- The Washington Times - Thursday, June 11, 2009


Car bomb kills 30 in southern town

BAGHDAD | A car bomb was detonated Wednesday in a packed outdoor food market in one of the most peaceful areas of Iraq’s Shi’ite south, killing about 30 people and wounding dozens more.

Angry townspeople swarmed around police in the wake of the attack, cursing and blaming them for failing to prevent the bombing. The explosion occurred during the morning shopping period in Bathaa, a small Euphrates River town near Nasiriyah about 200 miles southeast of Baghdad.

Also Wednesday, the Iraqi government said five U.S. contractors detained during an investigation into the slaying of another American will be freed after a week in Iraqi custody because of insufficient evidence against them.
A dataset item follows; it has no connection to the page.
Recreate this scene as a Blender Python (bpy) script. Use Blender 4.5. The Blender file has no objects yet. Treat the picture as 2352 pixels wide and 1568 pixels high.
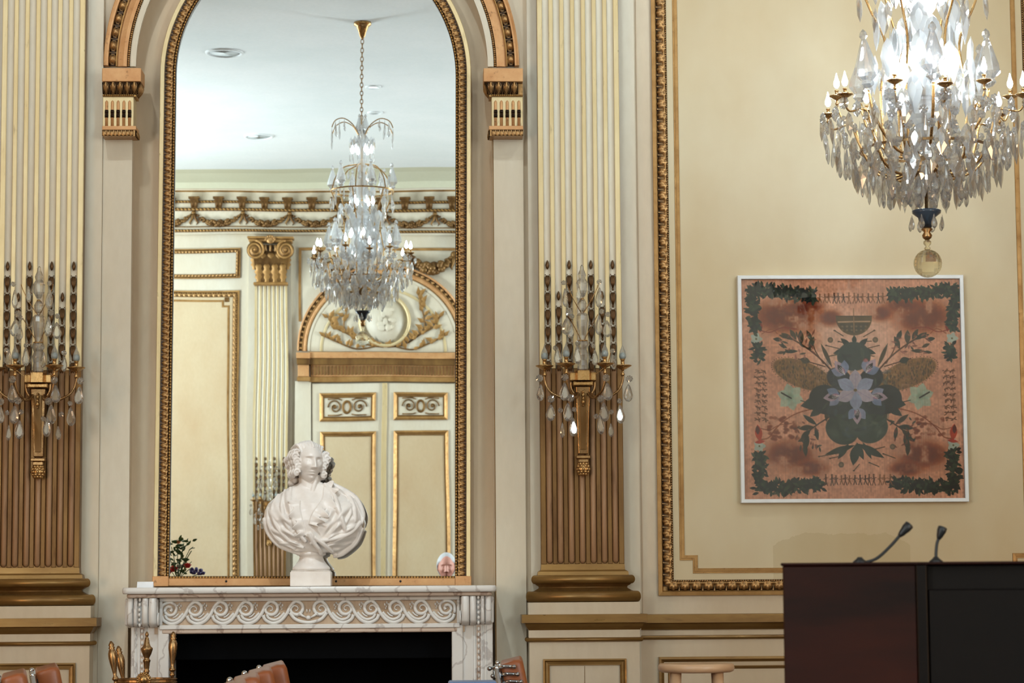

U.S.-backed Iraqi forces detained the contractors June 3 in connection with an investigation into the stabbing death of contractor Jim Kitterman of Houston.


Reformists accused of revolution

TEHRAN | A senior Revolutionary Guard accused President Mahmoud Ahmadinejad’s pro-reform opponents Wednesday of waging a “velvet revolution” in Iran, at the climax of a bitter presidential election campaign.

The comments were a further escalation in a war of words after Mr. Ahmadinejad, facing a strong challenge from former Prime Minister Mir Hossein Mousavi, accused his rivals of using Hitler-style smear tactics and said they could face jail.

“The presence of supporters of Mir Hossein Mousavi on the streets are part of the velvet revolution,” said Yadollah Javani, head of the Guards’ political office, using a term used to describe the 1989 nonviolent revolution in Czechoslovakia.

Mr. Mousavi’s supporters, dressed in his green campaign color, have taken to the streets of Tehran for nightly rallies, waving flags and banners and shouting anti-Ahmadinejad slogans. There have been sporadic clashes in the capital but the campaign for Friday’s election has been largely peaceful.


U.S. kills militant linked to Iran

KABUL | The U.S. military Wednesday said an air strike in western Afghanistan killed a militant commander with reported links to Iran’s elite military Quds Force.

The air strike Tuesday in the western province of Ghor targeted a warlord named Mullah Mustafa, who the U.S. military said was responsible for attacks on a nearby highway. The military said 16 of Mustafa’s men were also killed.

The U.S. said Mustafa commanded about 100 fighters and “reportedly had connections to” the Iranian Revolutionary Guard’s elite Quds Force, which is known to train Shi’ite militants from Middle Eastern countries.


Gadhafi makes first visit

ROME | Libyan leader Moammar Gadhafi made his first visit Wednesday to Libya’s former colonial ruler, wearing a provocative reminder of Italy’s 30-year occupation pinned to his military uniform: a black-and-white photo of a Libyan national hero killed by Italian authorities.

But Col. Gadhafi still received a warm embrace from Prime Minister Silvio Berlusconi, and the four-day visit was designed to highlight the close political and economic ties between Tripoli and Rome, strengthened by a $5 billion agreement last year by which Italy will compensate Libya for colonial rule.


Subway strike cripples Londoners

LONDON | Millions of Londoners faced a grim commute Wednesday, taking boats, buses and bicycles or walking in the rain as a strike by subway workers crippled the city’s subway system.

It was the most disruptive strike on the Underground system since September 2007, when a walkout also shut down most of the capital’s Tube.


Woman junks $1 million mattress

JERUSALEM | An Israeli woman mistakenly threw out a mattress she said had almost $1 million inside, setting off a frantic search through tons of garbage at a number of landfill sites Wednesday.

The woman told the Associated Press that she bought her elderly mother a new mattress as a surprise present Monday - and threw out the old one. The next day, she said, she remembered that she had hidden her life savings inside the old mattress.

She went to look for the mattress, but it had already been hauled away by garbage collectors, she said. Searches at three different landfill sites turned up nothing.

She said the money was in U.S. dollars and Israeli shekels. She refused to say how she acquired such a large sum.